▶ **GOAL OF THE EXERCISE**:
The line holding "e = min(u +" is the last one to output; start at the first line of the data, keep every line in between exactly, and leave out pictures.

— start of RECORDED DATA —

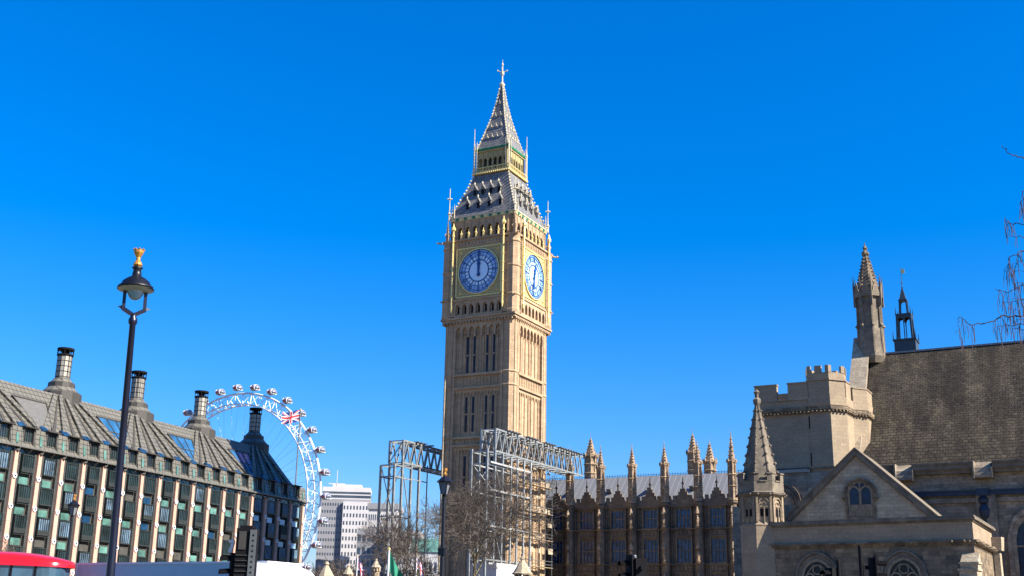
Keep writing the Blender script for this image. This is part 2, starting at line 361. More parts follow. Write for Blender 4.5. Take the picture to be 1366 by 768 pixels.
# ---------------------------------------------------------------- ornament helpers
def crockets(m, c, r0, z0, r1, z1, n, per, size, rot=None):
    rot = PI / n if rot is None else rot
    for i in range(n):
        a = rot + 2 * PI * i / n
        for j in range(per):
            t = (j + .5) / per; r = r0 + (r1 - r0) * t + size * .35
            m.octa((c[0] + r * math.cos(a), c[1] + r * math.sin(a), z0 + (z1 - z0) * t), size * (1.1 - .4 * t))
def pinnacle(m, c, z0, zs, zt, r, n=8, per=6, size=.12, collar=True, rot=None, fin=.12):
    """shaft z0..zs, crocketed spire up to zt"""
    m.lathe([(r, z0), (r, zs)], n, c, rot)
    if collar:
        m.lathe([(r * 1.0, zs - .25), (r * 1.28, zs - .05), (r * 1.28, zs + .08), (r * .95, zs + .2)], n, c, rot)
        for i in range(n):
            a = (PI / n if rot is None else rot) + 2 * PI * i / n
            m.octa((c[0] + r * 1.25 * math.cos(a), c[1] + r * 1.25 * math.sin(a), zs + .15), r * .22, r * .7)
    m.lathe([(r * .92, zs), (r * .10, zt)], n, c, rot)
    if per: crockets(m, c, r * .92, zs + .1, r * .15, zt - .2, n if n <= 4 else n // 2, per, size, rot)
    m.octa((c[0], c[1], zt), fin, fin * 1.3)
def battlement(m, u0, u1, w0, w1, z0, zlow, ztop, mer, gap):
    """solid up to zlow, merlons up to ztop, in face coordinates"""
    m.fbox(u0, u1, w0, w1, z0, zlow)
    u = u0
    while u < u1 - .05:
        e = min(u + mer, u1); m.fbox(u, e, w0, w1, zlow, ztop); m.fbox(u, e, w0 - .06, w1 + .06, ztop, ztop + .1); u = e + gap

# ================================================================ GROUND
g = MB(); g.box(-4000, 4000, -3000, 9000, -.5, 0); structure('ground', g, M['paving'])
g = MB(); g.box(-60, 14, -30, 24, 0, .004); structure('lawn', g, M['lawn'])
g = MB()
for x0, x1, y0, y1 in ((-400, 400, 30, 62),): g.box(x0, x1, y0, y1, .004, .012)
structure('road', g, M['asphalt'])
g = MB()
for i in range(-60, 60): g.box(i * 6, i * 6 + 3, 45.9, 46.05, .012, .018)
structure('road_markings', g, M['line'])
g = MB(); g.box(-400, 400, 29.7, 30, 0, .13); g.box(-400, 400, 62, 62.3, 0, .13); structure('kerb', g, M['kerb'])
g = MB(); g.box(-400, 400, 62.3, 70, 0, .12); g.box(-400, 400, 26, 29.7, 0, .12); structure('pavement', g, M['paving'])
g = MB(); g.box(-1500, 1500, 330, 560, 0.004, .02); structure('river', g, M['water'])

# ================================================================ CLOCK TOWER
PALA = R(27.5)                        # heading of the palace fronts
TC = (-2.3, 181.0)
tower = thing('clock_tower', 'tall sandstone clock tower with gilded spire and blue and white dials', 'clock tower', (TC[0], TC[1], 0), -PALA)
SH = 5.75
m = MB(); m.box(-SH, SH, -SH, SH, 0, 47.2)
m.build('shaft', M['tower'], tower)
m = MB()
for k in range(4):
    m.face_frame(k)
    for u in (-4.22, 4.22): m.fbox(u - .22, u + .22, SH, SH + .42, 0, 47)
    for u in (-2.98, -1.35, -.1, .85, 2.1, 3.3): m.fbox(u - .07, u + .07, SH, SH + .15, 0, 46)
    for u in (-3.6, -2.3, .4, 3.75): m.fbox(u - .03, u + .03, SH, SH + .07, 0, 45.6)
    for z0, z1, d in ((38.35, 38.75, .55), (36.3, 36.65, .5), (28.6, 28.95, .5), (27.4, 27.75, .5), (18.2, 18.6, .5), (17.1, 17.4, .5)): m.fbox(-4.3, 4.3, SH, SH + d, z0, z1)
    for z0, z1 in ((36.65, 38.35), (27.75, 28.6), (17.4, 18.2)):
        m.fbox(-4.2, 4.2, SH, SH + .14, z0, z1)
        for i in range(14): m.fbox(-4 + i * .6, -3.78 + i * .6, SH + .14, SH + .24, z0 + .15, z1 - .15)
    # little arched heads under each belt
    for zt in (36.3, 27.4):
        m.archplate(-4.2, 4.2, zt - 1.0, zt, 14, .12, zt - .75, SH, SH + .2, 1.3, 4)
m.build('panelling', M['tower'], tower)
for k in range(4):
    for zs in ((38.5, 44.8), (29.7, 35.1), (19.6, 26.0)):
        for u in (-1.95, -.75, 1.5, 2.7):
            m = MB().face_frame(k)
            if k in (0,):
                m.fbox(u - .14, u + .14, SH, SH + .16, zs[0], zs[1]); m.cur = 1
                zm = (zs[0] + zs[1]) / 2; m.fbox(u - .19, u + .19, SH, SH + .19, zm - .12, zm + .12)
                m.build('window', [M['slit'], M['tower']], tower)
# octagonal corner turrets
for sx in (-1, 1):
    for sy in (-1, 1):
        m = MB(); c = (sx * 5.05, sy * 5.05)
        m.lathe([(1.16, 0), (1.18, 47)], 8, c)
        for z in (17.2, 18.4, 27.5, 28.8, 36.4, 38.5): m.lathe([(1.2, z), (1.32, z + .12), (1.32, z + .25), (1.2, z + .42)], 8, c)
        for i in range(8):
            a = PI / 8 + PI / 4 * i; m.tube((c[0] + 1.17 * math.cos(a), c[1] + 1.17 * math.sin(a), 0), (c[0] + 1.17 * math.cos(a), c[1] + 1.17 * math.sin(a), 46.8), .10, n=4)
        m.build('corner_turret', M['tower'], tower)
m = MB(); m.tube((-5.45, -6.5, 0), (-5.45, -6.5, 37.8), .11, n=8); m.tube((-5.45, -6.5, 37.8), (-5.45, -6.5, 39), .05, n=6)
for z in range(3, 38, 5): m.box(-5.5, -5.4, -6.5, -6.1, z, z + .12)
m.build('mast_pole', M['porch'], tower)
# head of the shaft: arcade and corbelled cornice
m = MB()
for k in range(4):
    m.face_frame(k)
    m.archplate(-4.1, 4.1, 44.6, 47.1, 7, .24, 45.55, SH + .1, SH + .5, 1.5, 6)
    m.fbox(-4.1, 4.1, SH, SH + .10, 45.2, 47.1)
    m.fbox(-6.35, 6.35, 5.5, 6.45, 47.1, 47.45); m.fbox(-6.6, 6.6, 5.5, 6.65, 47.45, 47.75)
    for i in range(22): m.fbox(-6.1 + i * .57, -5.85 + i * .57, 6.2, 6.58, 46.8, 47.1)
m.build('cornice', M['tower'], tower)
# clock stage
m = MB(); m.box(-6.05, 6.05, -6.05, 6.05, 47.7, 60)
for k in range(4):
    m.face_frame(k)
    m.archplate(-4.3, 4.3, 48.1, 50.4, 7, .42, 49.3, 6.05, 6.45, 1.5, 6)
    m.fbox(-4.3, 4.3, 6.05, 6.5, 47.75, 48.15)
    m.fbox(-4.4, 4.4, 6.05, 6.6, 50.4, 50.75)
    for s_ in (-1, 1):
        m.fbox(s_ * 5.35 - .95, s_ * 5.35 + .95, 6.05, 6.42, 48, 60)
        for i in range(4): m.fbox(s_ * 5.35 - .7 + i * .42, s_ * 5.35 - .55 + i * .42, 6.42, 6.5, 50.8, 59.2)
    # ornament band above the dial
    m.fbox(-4.4, 4.4, 6.05, 6.5, 59.1, 60.3)
    for i in range(14): m.fbox(-4.15 + i * .62, -3.8 + i * .62, 6.5, 6.6, 59.35, 59.95)
    m.fbox(-6.55, 6.55, 6.0, 6.75, 60.2, 60.5)
m.build('clock_stage', M['tower'], tower)
for sx in (-1, 1):
    for sy in (-1, 1):
        m = MB(); c = (sx * 5.75, sy * 5.75)
        m.lathe([(1.0, 47.75), (1.08, 48.2), (1.02, 48.5), (1.02, 60.1), (1.15, 60.4)], 8, c)
        for z in (50.5, 55, 59): m.lathe([(1.04, z), (1.16, z + .1), (1.16, z + .3), (1.04, z + .4)], 8, c)
        d = Vector((sx, sy, 0)).normalized(); p = Vector((c[0], c[1], 60.2)) + d * .9
        m.tube(p, p + d * 1.1 + Vector((0, 0, -.05)), .2, .12); m.octa(tuple(p + d * 1.2), .25)
        p.z = 50.6; m.tube(p, p + d * .5, .15, .1)
        pinnacle(m, (sx * 6.1, sy * 6.1), 60.4, 61.6, 64.2, .34, 4, 4, .09, fin=.1)
        m.build('corner_pier', M['tower'], tower)
# dark recess of the small arcade
for k in range(2):
    for i in range(7):
        m = MB().face_frame(k)
        u = -4.3 + (i + .5) * 1.229; m.fbox(u - .16, u + .16, 6.05, 6.07, 48.45, 49.6); m.build('niche', M['dark'], tower)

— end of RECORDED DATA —

▶ **THE OUTPUT**:
Keep writing the Blender script for this image. This is part 2, starting at line 361. More parts follow. Write for Blender 4.5. Take the picture to be 1366 by 768 pixels.
# ---------------------------------------------------------------- ornament helpers
def crockets(m, c, r0, z0, r1, z1, n, per, size, rot=None):
    rot = PI / n if rot is None else rot
    for i in range(n):
        a = rot + 2 * PI * i / n
        for j in range(per):
            t = (j + .5) / per; r = r0 + (r1 - r0) * t + size * .35
            m.octa((c[0] + r * math.cos(a), c[1] + r * math.sin(a), z0 + (z1 - z0) * t), size * (1.1 - .4 * t))
def pinnacle(m, c, z0, zs, zt, r, n=8, per=6, size=.12, collar=True, rot=None, fin=.12):
    """shaft z0..zs, crocketed spire up to zt"""
    m.lathe([(r, z0), (r, zs)], n, c, rot)
    if collar:
        m.lathe([(r * 1.0, zs - .25), (r * 1.28, zs - .05), (r * 1.28, zs + .08), (r * .95, zs + .2)], n, c, rot)
        for i in range(n):
            a = (PI / n if rot is None else rot) + 2 * PI * i / n
            m.octa((c[0] + r * 1.25 * math.cos(a), c[1] + r * 1.25 * math.sin(a), zs + .15), r * .22, r * .7)
    m.lathe([(r * .92, zs), (r * .10, zt)], n, c, rot)
    if per: crockets(m, c, r * .92, zs + .1, r * .15, zt - .2, n if n <= 4 else n // 2, per, size, rot)
    m.octa((c[0], c[1], zt), fin, fin * 1.3)
def battlement(m, u0, u1, w0, w1, z0, zlow, ztop, mer, gap):
    """solid up to zlow, merlons up to ztop, in face coordinates"""
    m.fbox(u0, u1, w0, w1, z0, zlow)
    u = u0
    while u < u1 - .05:
        e = min(u + mer, u1); m.fbox(u, e, w0, w1, zlow, ztop); m.fbox(u, e, w0 - .06, w1 + .06, ztop, ztop + .1); u = e + gap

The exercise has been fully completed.